Since the horrible winters in Maine is the one thing of which no one ever fails to reminds me. 
Woodstoves. Propane. Oil, electric... how many ways are there to heat a home?  2 off grid ways to heat = wood / propane...  Large, southerly windows for sunlight?
A woodstove for cooking sounds lovely, but primary heat, but maybe starting off with propane or oil, supplement with wood for awhile... plant a lot of trees with the intention of harvesting.
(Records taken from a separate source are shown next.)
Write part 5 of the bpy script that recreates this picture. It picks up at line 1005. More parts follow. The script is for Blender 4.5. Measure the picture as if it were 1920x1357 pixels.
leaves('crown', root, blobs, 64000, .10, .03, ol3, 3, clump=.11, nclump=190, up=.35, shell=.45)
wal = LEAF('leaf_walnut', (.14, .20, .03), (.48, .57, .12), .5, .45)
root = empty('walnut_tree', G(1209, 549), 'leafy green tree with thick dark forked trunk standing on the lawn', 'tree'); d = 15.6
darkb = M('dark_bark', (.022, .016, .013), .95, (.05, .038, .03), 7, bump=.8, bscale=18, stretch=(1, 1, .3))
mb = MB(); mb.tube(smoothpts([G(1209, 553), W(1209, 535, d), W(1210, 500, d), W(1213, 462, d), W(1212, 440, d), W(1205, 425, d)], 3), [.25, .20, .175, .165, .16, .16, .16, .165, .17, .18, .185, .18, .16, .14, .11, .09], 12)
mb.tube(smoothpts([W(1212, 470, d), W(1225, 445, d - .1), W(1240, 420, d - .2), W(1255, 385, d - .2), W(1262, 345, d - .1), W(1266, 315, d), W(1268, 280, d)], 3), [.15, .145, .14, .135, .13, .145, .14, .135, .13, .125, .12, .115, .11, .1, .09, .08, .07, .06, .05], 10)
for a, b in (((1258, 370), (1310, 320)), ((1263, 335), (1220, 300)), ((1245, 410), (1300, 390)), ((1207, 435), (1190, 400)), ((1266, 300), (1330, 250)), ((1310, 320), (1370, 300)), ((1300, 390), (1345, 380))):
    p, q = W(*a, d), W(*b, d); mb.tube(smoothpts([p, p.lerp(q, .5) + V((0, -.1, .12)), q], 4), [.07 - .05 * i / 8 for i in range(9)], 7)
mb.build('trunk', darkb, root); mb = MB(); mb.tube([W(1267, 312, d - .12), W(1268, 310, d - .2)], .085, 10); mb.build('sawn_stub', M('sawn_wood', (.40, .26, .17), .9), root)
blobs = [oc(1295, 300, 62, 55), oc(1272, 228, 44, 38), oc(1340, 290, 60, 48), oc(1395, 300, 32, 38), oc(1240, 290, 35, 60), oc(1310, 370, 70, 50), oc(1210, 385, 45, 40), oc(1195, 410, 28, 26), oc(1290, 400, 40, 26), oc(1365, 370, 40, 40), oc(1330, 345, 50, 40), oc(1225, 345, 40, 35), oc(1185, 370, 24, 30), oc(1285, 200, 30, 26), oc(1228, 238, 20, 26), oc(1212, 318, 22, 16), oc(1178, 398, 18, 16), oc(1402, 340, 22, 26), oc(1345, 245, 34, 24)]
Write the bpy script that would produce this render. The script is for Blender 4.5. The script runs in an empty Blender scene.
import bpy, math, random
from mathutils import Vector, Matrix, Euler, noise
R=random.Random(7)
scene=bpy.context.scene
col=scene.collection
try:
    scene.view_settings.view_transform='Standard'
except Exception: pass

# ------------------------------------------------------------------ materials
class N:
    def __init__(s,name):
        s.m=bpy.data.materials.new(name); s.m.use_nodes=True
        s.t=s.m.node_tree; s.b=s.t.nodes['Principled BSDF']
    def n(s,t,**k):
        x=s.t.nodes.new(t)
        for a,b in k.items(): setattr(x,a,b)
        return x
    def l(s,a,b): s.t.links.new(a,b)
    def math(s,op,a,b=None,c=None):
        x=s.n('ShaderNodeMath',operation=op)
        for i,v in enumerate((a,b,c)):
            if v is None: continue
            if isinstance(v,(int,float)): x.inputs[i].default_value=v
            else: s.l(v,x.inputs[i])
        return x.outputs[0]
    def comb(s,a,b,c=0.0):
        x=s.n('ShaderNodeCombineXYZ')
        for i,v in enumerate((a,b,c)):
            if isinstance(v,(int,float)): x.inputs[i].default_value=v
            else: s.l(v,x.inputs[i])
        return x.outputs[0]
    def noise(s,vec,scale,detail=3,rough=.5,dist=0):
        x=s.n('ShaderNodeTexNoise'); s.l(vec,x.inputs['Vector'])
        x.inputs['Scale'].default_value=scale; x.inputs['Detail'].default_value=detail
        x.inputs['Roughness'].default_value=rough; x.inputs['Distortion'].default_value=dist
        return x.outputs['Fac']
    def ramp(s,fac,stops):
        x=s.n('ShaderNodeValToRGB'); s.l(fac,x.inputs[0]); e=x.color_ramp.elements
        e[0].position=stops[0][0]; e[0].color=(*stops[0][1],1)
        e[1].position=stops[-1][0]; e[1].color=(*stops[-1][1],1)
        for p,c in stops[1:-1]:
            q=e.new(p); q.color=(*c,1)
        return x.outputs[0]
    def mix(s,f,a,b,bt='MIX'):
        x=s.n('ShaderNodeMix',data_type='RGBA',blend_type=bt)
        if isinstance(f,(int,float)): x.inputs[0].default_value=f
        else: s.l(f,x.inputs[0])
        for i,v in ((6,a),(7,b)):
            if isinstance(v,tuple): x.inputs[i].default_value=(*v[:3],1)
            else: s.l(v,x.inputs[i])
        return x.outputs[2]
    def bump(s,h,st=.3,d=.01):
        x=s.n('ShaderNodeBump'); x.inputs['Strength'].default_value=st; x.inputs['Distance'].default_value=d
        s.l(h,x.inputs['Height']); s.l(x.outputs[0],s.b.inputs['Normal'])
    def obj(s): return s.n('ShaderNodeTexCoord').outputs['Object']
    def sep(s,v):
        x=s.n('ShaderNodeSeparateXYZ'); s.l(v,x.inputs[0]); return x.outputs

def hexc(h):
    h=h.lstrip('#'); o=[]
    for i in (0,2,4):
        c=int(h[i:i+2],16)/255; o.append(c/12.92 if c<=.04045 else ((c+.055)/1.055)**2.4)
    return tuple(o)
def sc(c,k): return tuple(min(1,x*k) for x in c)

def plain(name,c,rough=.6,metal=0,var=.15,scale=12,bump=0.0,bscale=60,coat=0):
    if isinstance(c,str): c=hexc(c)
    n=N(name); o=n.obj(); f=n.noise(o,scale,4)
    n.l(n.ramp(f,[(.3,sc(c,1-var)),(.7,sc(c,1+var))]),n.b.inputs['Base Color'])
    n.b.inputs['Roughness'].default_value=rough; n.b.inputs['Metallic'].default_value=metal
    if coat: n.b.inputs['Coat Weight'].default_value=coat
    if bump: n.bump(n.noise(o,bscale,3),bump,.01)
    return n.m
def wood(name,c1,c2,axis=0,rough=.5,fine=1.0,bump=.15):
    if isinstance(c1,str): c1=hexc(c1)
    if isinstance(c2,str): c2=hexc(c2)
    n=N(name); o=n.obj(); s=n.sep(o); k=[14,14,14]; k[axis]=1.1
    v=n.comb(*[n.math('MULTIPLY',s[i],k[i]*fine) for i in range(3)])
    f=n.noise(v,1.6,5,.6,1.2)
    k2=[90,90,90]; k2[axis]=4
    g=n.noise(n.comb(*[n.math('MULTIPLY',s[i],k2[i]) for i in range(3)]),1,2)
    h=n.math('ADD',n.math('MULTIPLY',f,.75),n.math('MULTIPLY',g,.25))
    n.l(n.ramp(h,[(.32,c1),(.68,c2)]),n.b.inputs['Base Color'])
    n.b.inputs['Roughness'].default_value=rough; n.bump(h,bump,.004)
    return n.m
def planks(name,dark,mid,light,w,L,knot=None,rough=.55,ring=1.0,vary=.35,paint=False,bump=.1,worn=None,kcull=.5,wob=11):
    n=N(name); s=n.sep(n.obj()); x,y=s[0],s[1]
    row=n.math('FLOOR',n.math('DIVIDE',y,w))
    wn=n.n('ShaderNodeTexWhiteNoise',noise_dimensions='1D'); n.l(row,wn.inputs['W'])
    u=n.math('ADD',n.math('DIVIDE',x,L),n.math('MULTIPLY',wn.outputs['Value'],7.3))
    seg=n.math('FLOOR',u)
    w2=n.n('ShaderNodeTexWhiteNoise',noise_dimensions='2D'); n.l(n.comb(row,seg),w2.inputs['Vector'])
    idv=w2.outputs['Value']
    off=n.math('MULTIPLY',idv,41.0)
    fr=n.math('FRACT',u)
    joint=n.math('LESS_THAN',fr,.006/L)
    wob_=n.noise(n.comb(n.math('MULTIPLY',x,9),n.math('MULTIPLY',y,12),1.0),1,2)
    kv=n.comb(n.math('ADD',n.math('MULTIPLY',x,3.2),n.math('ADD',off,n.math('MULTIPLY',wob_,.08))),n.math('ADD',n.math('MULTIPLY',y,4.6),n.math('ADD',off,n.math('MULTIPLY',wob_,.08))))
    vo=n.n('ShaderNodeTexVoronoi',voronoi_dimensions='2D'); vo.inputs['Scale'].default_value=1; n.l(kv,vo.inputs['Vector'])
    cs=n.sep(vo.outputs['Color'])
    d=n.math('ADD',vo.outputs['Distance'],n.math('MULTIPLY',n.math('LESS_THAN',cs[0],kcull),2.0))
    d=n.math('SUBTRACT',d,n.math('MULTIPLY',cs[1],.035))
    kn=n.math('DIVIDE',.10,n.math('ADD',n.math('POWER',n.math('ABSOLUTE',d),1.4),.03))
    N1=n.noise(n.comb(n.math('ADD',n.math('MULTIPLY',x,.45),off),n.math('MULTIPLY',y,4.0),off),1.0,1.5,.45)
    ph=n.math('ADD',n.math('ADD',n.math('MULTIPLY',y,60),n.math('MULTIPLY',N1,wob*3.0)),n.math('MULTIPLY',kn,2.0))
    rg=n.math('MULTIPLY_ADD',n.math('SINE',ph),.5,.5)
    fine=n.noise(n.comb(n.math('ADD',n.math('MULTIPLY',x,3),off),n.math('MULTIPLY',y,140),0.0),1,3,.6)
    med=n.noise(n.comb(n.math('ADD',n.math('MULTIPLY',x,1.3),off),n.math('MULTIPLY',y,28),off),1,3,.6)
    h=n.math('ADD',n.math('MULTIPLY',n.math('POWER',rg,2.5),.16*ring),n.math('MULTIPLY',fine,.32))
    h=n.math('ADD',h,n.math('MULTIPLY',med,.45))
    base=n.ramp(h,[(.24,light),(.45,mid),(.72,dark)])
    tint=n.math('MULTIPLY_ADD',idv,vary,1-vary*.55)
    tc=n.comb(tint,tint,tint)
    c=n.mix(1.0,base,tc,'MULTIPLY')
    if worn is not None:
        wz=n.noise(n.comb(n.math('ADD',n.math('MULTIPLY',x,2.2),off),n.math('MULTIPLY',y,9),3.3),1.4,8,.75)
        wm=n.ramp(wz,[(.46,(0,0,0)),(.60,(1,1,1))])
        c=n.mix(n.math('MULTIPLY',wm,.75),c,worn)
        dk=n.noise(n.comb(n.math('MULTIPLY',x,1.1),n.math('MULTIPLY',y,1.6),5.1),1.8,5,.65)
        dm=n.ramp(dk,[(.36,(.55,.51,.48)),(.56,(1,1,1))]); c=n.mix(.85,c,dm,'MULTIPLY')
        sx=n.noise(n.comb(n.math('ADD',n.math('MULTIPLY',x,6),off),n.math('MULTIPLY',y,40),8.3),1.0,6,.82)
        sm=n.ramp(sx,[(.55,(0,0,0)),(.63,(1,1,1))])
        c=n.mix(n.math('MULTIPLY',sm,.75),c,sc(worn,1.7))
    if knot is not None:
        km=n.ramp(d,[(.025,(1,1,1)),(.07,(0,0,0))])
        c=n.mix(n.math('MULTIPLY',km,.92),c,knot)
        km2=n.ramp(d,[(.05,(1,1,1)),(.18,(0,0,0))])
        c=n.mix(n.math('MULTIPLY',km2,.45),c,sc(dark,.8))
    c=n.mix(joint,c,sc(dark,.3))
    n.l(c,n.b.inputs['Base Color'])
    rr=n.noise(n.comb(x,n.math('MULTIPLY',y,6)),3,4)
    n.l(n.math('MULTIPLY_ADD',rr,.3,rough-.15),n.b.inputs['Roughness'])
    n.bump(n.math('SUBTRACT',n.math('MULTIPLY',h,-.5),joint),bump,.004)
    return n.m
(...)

I'm thinking that Black locust is an easy, renewable and fast growing hardwood, and after planting in succession, in 5 years, we could start to get serious about using that as our primary source of heat.  Excellent for coppicing, stinky when burned but excellent to use in rocket stoves.  It is shallow rooting...  in high winds when limbs break, or if it is uprooted, it will sprout new trees wherever it lands... and need cut back... It creates good protective cover for small game and ground nesting birds.  Very hard wood.  Used for boat building.  The flowers taste like peas.  They look like tiny ballerina slippers and have a heavenly smell...
Anyway, by the time we have 5 years of growth, I'm guessing we'd also be more familiar with the quirks of our particular woodstove(s), the localized climate, and the "final" amount of space we need to keep heated ... so it's hard to depend on wood I guess is what I'm getting at. To heat my mother's 30 x 60' space, it takes one little wood stove and about 4 cord of wood a year. Based on that, I'm going to start off guessing that a space half that size will require twice that much wood in Maine's climate.
Everyone thinks, well, just buy some acreage with timber, and cut firewood... but a great deal of the timber there is white pine, too soft for firewood. So hardwoods are precious resource.

3 off grid ways to cook, = woodstove / propane gas oven / outdoor firepit.  I want a cookstove, for day time use in Winter. Summers, I really love to cook outside...and A propane gas stove for indoors...

Off grid ways to obtain water, = Rain water catchment cistern / hand-pump well / pond or flowing water on property.